• **WORK INSTRUCTIONS**: Return the first line, the line containing "sc.view_settings.exposure = 0.0;", and every line between them, exactly as they stand.

• **AVAILABLE DATA**:
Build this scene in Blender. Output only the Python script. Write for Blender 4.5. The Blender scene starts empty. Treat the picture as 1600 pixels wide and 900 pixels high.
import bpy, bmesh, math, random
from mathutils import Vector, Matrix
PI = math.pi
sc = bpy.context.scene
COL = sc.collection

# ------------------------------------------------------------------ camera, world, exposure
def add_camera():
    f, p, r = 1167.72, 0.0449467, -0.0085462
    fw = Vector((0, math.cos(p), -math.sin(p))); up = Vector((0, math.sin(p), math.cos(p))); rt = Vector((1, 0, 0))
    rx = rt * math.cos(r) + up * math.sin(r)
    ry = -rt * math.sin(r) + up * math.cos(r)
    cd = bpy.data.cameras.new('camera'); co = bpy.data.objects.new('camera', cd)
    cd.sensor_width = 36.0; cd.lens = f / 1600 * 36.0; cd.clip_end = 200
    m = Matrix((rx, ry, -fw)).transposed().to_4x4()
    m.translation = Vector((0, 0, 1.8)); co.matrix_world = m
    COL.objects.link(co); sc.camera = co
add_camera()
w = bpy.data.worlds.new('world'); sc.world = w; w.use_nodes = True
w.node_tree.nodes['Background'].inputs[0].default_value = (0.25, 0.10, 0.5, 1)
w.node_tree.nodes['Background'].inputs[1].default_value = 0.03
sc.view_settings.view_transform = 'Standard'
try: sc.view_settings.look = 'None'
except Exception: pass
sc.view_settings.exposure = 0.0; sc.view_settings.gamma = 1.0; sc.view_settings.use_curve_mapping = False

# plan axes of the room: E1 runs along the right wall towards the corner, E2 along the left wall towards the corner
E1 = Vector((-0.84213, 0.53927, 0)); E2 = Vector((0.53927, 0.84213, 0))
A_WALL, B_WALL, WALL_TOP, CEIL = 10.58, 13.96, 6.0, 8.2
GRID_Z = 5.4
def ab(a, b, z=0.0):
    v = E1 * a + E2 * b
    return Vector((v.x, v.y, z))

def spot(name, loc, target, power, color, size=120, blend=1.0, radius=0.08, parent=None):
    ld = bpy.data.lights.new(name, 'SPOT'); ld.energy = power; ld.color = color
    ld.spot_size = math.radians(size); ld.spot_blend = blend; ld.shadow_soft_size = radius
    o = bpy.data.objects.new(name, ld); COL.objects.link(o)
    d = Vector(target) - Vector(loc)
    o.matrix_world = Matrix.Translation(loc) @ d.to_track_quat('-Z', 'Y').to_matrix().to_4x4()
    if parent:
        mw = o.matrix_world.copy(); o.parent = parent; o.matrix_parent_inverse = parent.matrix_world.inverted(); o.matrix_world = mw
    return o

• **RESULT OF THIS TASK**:
Build this scene in Blender. Output only the Python script. Write for Blender 4.5. The Blender scene starts empty. Treat the picture as 1600 pixels wide and 900 pixels high.
import bpy, bmesh, math, random
from mathutils import Vector, Matrix
PI = math.pi
sc = bpy.context.scene
COL = sc.collection

# ------------------------------------------------------------------ camera, world, exposure
def add_camera():
    f, p, r = 1167.72, 0.0449467, -0.0085462
    fw = Vector((0, math.cos(p), -math.sin(p))); up = Vector((0, math.sin(p), math.cos(p))); rt = Vector((1, 0, 0))
    rx = rt * math.cos(r) + up * math.sin(r)
    ry = -rt * math.sin(r) + up * math.cos(r)
    cd = bpy.data.cameras.new('camera'); co = bpy.data.objects.new('camera', cd)
    cd.sensor_width = 36.0; cd.lens = f / 1600 * 36.0; cd.clip_end = 200
    m = Matrix((rx, ry, -fw)).transposed().to_4x4()
    m.translation = Vector((0, 0, 1.8)); co.matrix_world = m
    COL.objects.link(co); sc.camera = co
add_camera()
w = bpy.data.worlds.new('world'); sc.world = w; w.use_nodes = True
w.node_tree.nodes['Background'].inputs[0].default_value = (0.25, 0.10, 0.5, 1)
w.node_tree.nodes['Background'].inputs[1].default_value = 0.03
sc.view_settings.view_transform = 'Standard'
try: sc.view_settings.look = 'None'
except Exception: pass
sc.view_settings.exposure = 0.0; sc.view_settings.gamma = 1.0; sc.view_settings.use_curve_mapping = False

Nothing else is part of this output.